Para los griegos la respuesta era no, puesto
que el amor, tal como lo conocemos, no es más que una exaltación pasajera y
alterada de los sentidos y de la percepción, algo que suele engañarnos sobre la
realidad de las cosas. Más aún, este fenómeno muchas veces no se da en la dirección
correcta —hacia un prójimo— sino hacia otro tipo de cosas o situaciones. De
este modo la gente suele sentir amor por una animal, un objeto, una situación,
por algo imaginario y un largo etcétera. Muchos estados de locura tienen su
origen en estas desviaciones del amor humano hacia diversas obsesiones. Sin ir
muy lejos, la sociedad de mercado actual se basa en el principio de “amor al
dinero”, al margen de lo que éste pueda dar en sí (un millonario no es una
persona con muchas necesidades y que tenga que satisfacerlas a través de una
gran cantidad de dinero: es alguien que necesariamente gusta apasionadamente de
acumularlo, aunque nunca pueda llegar a gastarlo todo así él lo quiera).
Ante esto habría que preguntarse entonces si
sería posible que se diera una “amistad” al dinero o a otra cosa. Imposible.
Ello demuestra que se puede sentir amor por algo irreal, material o infame pero
no amistad, puesto que ésta no sufre de los males que suele padecer el estado
de amor. De ello se deriva también que las relaciones humanas que se sustentan
en el amor suelen ser por naturaleza inestables, pasajeras y casi siempre
anómalas. Esa es la causa de porqué la mayoría de matrimonios que se basan en
el amor fracasan: porque han carecido del sentimiento firme y duradero que es
la amistad.
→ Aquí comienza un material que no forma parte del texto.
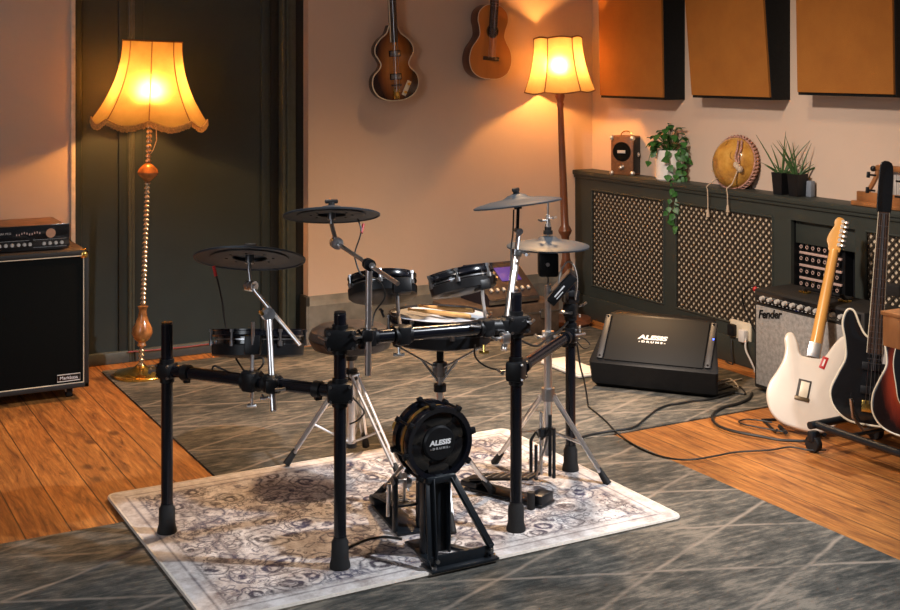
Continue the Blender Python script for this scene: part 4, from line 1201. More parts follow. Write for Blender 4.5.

Al juntarse solo por amor, sin verificar la empatía o coincidencia
natural más una historia en común, solo se ven los aspectos fantasiosos o los deseos
personales más no las realidades. Cuando el efecto pasa, como con la droga o con
el alcohol, el despertar suele ser muy triste puesto que todo no era más que una
ilusión y se tomaron decisiones importantes sin antes constatar la factibilidad
de llevarlas a una vida en común.
Conclusión
Por todo esto se podría decir que la amistad
sigue siendo una manifestación muy rara de encontrar, en verdad poco buscada o
anhelada, y muy mal entendida y más aún desprestigiada (siempre se piensa que “el
amigo” sirve solo para la diversión y el ocio, algo cuestionable en una
sociedad que valora principalmente el trabajo y la ocupación efectiva del
tiempo). También significa que lo más probable es que las relaciones de pareja
que se “llevan bien” lo sean porque, sin que ellos lo sepan, lograron
desarrollar o tener, más que amor, una verdadera amistad que los unió. Mientras
tanto, en la mayor parte de las relaciones formadas por el amor de los primeros
días, lo que existe es la fuerza de la rutina y de las circunstancias
alimentadas por la necesidad, situación en la que ya la vida en pareja no
representa algo grato sino solo un compromiso u obligación. Son convivencias
donde nunca se pensó que, para sobrellevarse, debía haber algo más que una
pasión momentánea; y siempre bajo la creencia común de que “el amor lo puede
todo”.
Entre el estado de amor y el de amistad el
segundo siempre será real y confiable pues no se corrompe ni se altera y es lo
que realmente une sinceramente a las personas. En cambio el primero siempre
será una explosión imposible de controlar y cuyas consecuencias suelen ser
desagradables cuando pasa. Por lo tanto fácil es sentir amor espontáneo por
cualquier cosa, pero difícil tener una amistad auténtica.